Черчилль высказал более тонкую мысль. «Орел позволяет птичкам петь, – сказал он, – и не заботится о том, почему они поют».

На следующий день, 5 февраля, Рузвельт, Сталин и Черчилль обсуждали судьбу Германии, пока за окном лил дождь. Были затронуты следующие вопросы: следует ли разделить Германию? И если да, то как? Нужно ли союзникам оглашать свои послевоенные планы в отношении Германии сейчас или подождать до капитуляции? Также обсуждался неудобный вопрос, от кого союзники должны принять капитуляцию Германии. Очевидно, о переговорах с Гитлером, Гиммлером или Геббельсом не могло быть и речи, а найти подходящую замену было непросто. В той или иной форме многие высокопоставленные немецкие офицеры были замешаны в военных преступлениях, особенно служившие на Восточном фронте. Также не был решен вопрос о статусе Франции. Следует ли позволить ей восстановить свою великую мощь или оставить в статусе второстепенной страны?

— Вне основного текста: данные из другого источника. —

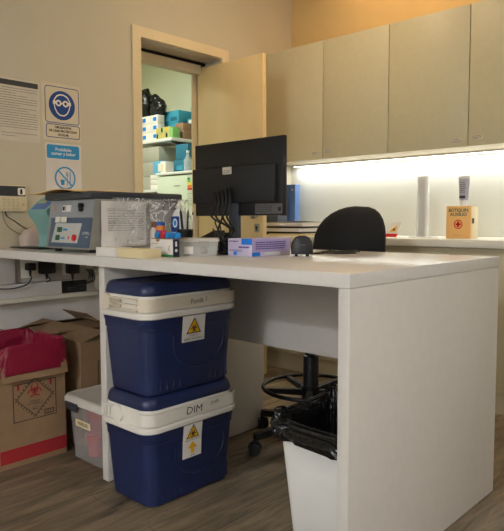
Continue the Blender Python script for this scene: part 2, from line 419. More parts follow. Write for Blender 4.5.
# ------------------------------------------------------------------ coolers
def cooler(z0, label, swing, text, kind):
    cx, cy = -1.834, 1.497
    t = thing('cooler', label, 'cooler', (cx,cy,z0), 'stacked blue coolers')
    b = B()
    b.rr([(z0,cx,cy,.235,.385,.035),(z0+.006,cx,cy,.252,.402,.045),(z0+.03,cx,cy,.258,.408,.05),(z0+.235,cx,cy,.276,.438,.05),
          (z0+.237,cx,cy,.282,.444,.05),(z0+.262,cx,cy,.285,.447,.05),(z0+.265,cx,cy,.288,.451,.05),(z0+.285,cx,cy,.290,.453,.05)], seg=6)
    # moulded relief on the long side: a hanging curve and foot ribs
    k = (.276-.258)/2/.205
    sx = lambda z: cx+.129+k*(z-z0-.03)
    pts = []
    for a in range(0,19):
        th = PI+PI*a/18; yy = cy+.03+.125*math.cos(th); zz = z0+.175+.095*math.sin(th)*1.0
        if a in (0,18): zz += .03
        pts.append((sx(zz)-.0015, yy, zz))
    b.tube(pts, .0045, n=6, smooth=False)
    for i,yy in enumerate((-.15,-.12,-.09,-.06,.09,.12,.15,.175)):
        hh = .075 if i in (0,7) else .055
        b.tube([(sx(z0+.02)-.003,cy+yy,z0+.02),(sx(z0+hh)-.006,cy+yy,z0+hh)], .006, n=6, smooth=False)
    body = obj('body', b, NAVY, t, ang=35)
    b = B()
    b.rr([(z0+.280,cx,cy,.298,.461,.056),(z0+.284,cx,cy,.306,.469,.058),(z0+.298,cx,cy,.306,.469,.058),(z0+.303,cx,cy,.298,.461,.056),
          (z0+.304,cx,cy,.288,.451,.054),(z0+.361,cx,cy,.278,.441,.054),(z0+.363,cx,cy,.272,.435,.054)], seg=6)
    obj('rim', b, CREAMP, t, 'off-white rim band', ang=35)
    b = B()
    b.rr([(z0+.362,cx,cy,.276,.439,.054),(z0+.368,cx,cy,.279,.442,.054),(z0+.390,cx,cy,.272,.435,.054),(z0+.402,cx,cy,.258,.421,.05),
          (z0+.4065,cx,cy,.242,.405,.045),(z0+.407,cx,cy,.234,.397,.045),(z0+.401,cx,cy,.222,.385,.045),(z0+.399,cx,cy,.18,.33,.03)], seg=6)
    lid = obj('lid', b, NAVY, t, 'blue domed lid', ang=35)
    obj('lid_recess', B().rr([(z0+.3985,cx,cy,.16,.12,.03),(z0+.4005,cx,cy,.15,.11,.03)]), BLACK if kind == 1 else NAVY, lid)
    # carrying handle: strap round the long side with a disc and vent bars on the short side
    b = B(); zc = z0+.331; hw = .022
    xo = cx+.150; yo = cy-.2305
    path = []
    n = 8
    for i in range(n+1):
        a = -PI/2+PI/2*i/n; path.append((xo-.045+.045*math.cos(a), yo+.045+.045*math.sin(a)))
    path.append((xo, cy+.18)); 
    for i in range(n+1):
        a = PI/2*i/n; path.append((xo-.045+.045*math.cos(a), cy+.2305-.045+.045*math.sin(a)))
    th = .006
    def off(P, d):
        Q = []
        for i,p in enumerate(P):
            a = Vector(P[max(0,i-1)]); c = Vector(P[min(len(P)-1,i+1)]); tt = (c-a).normalized(); nn = Vector((tt.y,-tt.x))
            Q.append((p[0]+nn.x*d, p[1]+nn.y*d))
        return Q
    out, inn = off(path,0), off(path,-th)
    for i in range(len(path)-1):
        z_0, z_1 = zc-hw, zc+hw
        b.loft([[Vector((*inn[i],z_0)),Vector((*out[i],z_0)),Vector((*out[i],z_1)),Vector((*inn[i],z_1))],
                [Vector((*inn[i+1],z_0)),Vector((*out[i+1],z_0)),Vector((*out[i+1],z_1)),Vector((*inn[i+1],z_1))]], i==0, i==len(path)-2)
    fy = FY(yo+th, 0, zc)
    u1 = xo-.045
    if swing == 'left':          # disc far, bars between disc and strap
        uc = cx-.086; b.prism(circ(uc,0,.030,22), fy, -.006, .010)
        for i in range(5):
            uu = uc+.034+i*.0125; b.prism(rect(uu,uu+.0055,-hw+.002,hw-.002), fy, 0, .012)
        for vv in (-hw,-.003,hw-.006): b.prism(rect(uc+.02,u1+.002,vv,vv+.006), fy, 0, .012)
    else:
        uc = cx-.025; b.prism(circ(uc,0,.031,22), fy, -.006, .010)
        for i in range(4):
            uu = uc-.1+i*.02; b.prism(rect(uu,uu+.013,-hw+.002,hw-.002), fy, 0, .009)
        for vv in (-hw,-.003,hw-.006): b.prism(rect(uc-.105,uc,vv,vv+.006), fy, 0, .006)
    obj('handle', b, CREAMD if kind == 1 else CREAMP, t, 'off-white carrying handle')
    fx = FX(xo, 0, zc)
    if kind == 1: letters(text, .027, BLKINK, t, lambda u,v,w=0: fx(u+.25*v,v,w), 1.515, 0, 'handwriting', rot=.05, sx=.95)
    else:
        letters('DIM', .040, BLKINK, t, lambda u,v,w=0: fx(u+.12*v,v,w), 1.487, -.001, 'handwriting', rot=-.03, sx=1.15); letters('3105', .020, BLKINK, t, lambda u,v,w=0: fx(u+.2*v,v,w), 1.590, .006, 'handwriting', rot=.06, sx=1.1)
    # sticker on the long side
    v0, v1, u0, u1 = (z0+.180, z0+.278, 1.438, 1.548) if kind == 1 else (z0+.148, z0+.278, 1.436, 1.528)
    fs = lambda u,v,w=0: Vector((sx(v)+w+.0014+(.004 if v > z0+.236 else 0)*0 + max(0,(v-z0-.215))*.07, u, v))
    st = B().sheet(lambda a,c: fs(u0+(u1-u0)*a, v0+(v1-v0)*c, .003), 2, 6, .0012)
    st = obj('sticker', st, PAPER, t, 'white biohazard sticker')
    um = (u0+u1)/2; s = (v1-v0)
    if kind == 1:
        tri = [(um-.036,v0+.030),(um+.036,v0+.030),(um,v0+.090)]; cen = (um, v0+.049)
    else:
        tri = [(um-.032,v0+.075),(um+.032,v0+.075),(um,v0+.128)]; cen = (um, v0+.092)
    g = ((tri[0][0]+tri[1][0]+tri[2][0])/3, (tri[0][1]+tri[1][1]+tri[2][1])/3)
    b = B(); flat(b, tri, fs, .004, .0046); obj('triangle_border', b, BLKINK, st)
    b = B(); flat(b, [(g[0]+(p[0]-g[0])*.82, g[1]+(p[1]-g[1])*.82) for p in tri], fs, .0046, .0052); obj('triangle', b, YEL, st)
    b = B(); biohazard(b, cen[0], cen[1], .016 if kind==1 else .014, fs, .0052, .0058); obj('biohazard_symbol', b, BLKINK, st)
    if kind == 1:
        letters('RESIDUOS', .009, GREYINK, st, fs, um, v0+.022, w=.0048)
        letters('RIESGO BIOLOGICO', .011, BLKINK, st, fs, um, v0+.010, w=.0048, sx=.95)
    else:
        letters('RIESGO BIOLOGICO', .0085, BLKINK, st, fs, um, v0+.068, w=.0048, sx=.95)
        b = B(); flat(b, [(um-.007,v0+.016),(um+.007,v0+.016),(um+.007,v0+.036),(um+.023,v0+.036),(um,v0+.060),(um-.023,v0+.036),(um-.007,v0+.036)], fs, .004, .0048)
        obj('arrow', b, YEL, st)
        letters('ARRIBA', .007, BLKINK, st, fs, um, v0+.008, w=.0048)
    return t
cooler(0.002, 'lower blue cooler standing on the floor under the desk', 'right', 'DIM 3105', 2)
cooler(.4095, 'upper blue cooler stacked under the desktop, handwritten word on its white band', 'left', 'Fonda 1', 1)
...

После нескольких приветственных слов Рузвельта Сталин взял на себя руководство совещанием. По его словам, пора было принять окончательное решение по вопросу разделения Германии. В Тегеране Рузвельт говорил о разделе на пять частей, а Черчилль на Московской конференции предложил разделить страну на две части. Сохраняли ли они эти взгляды? «В принципе, да», – сказал Черчилль, но тут же добавил «но». Восьмидневная конференция – не место для принятия окончательных решений по столь сложному вопросу, как разобщение нации и разделение ее на части. Сначала требуется «очень тщательное изучение исторических, этнографических и экономических фактов, а затем длительное исследование специальной комиссией».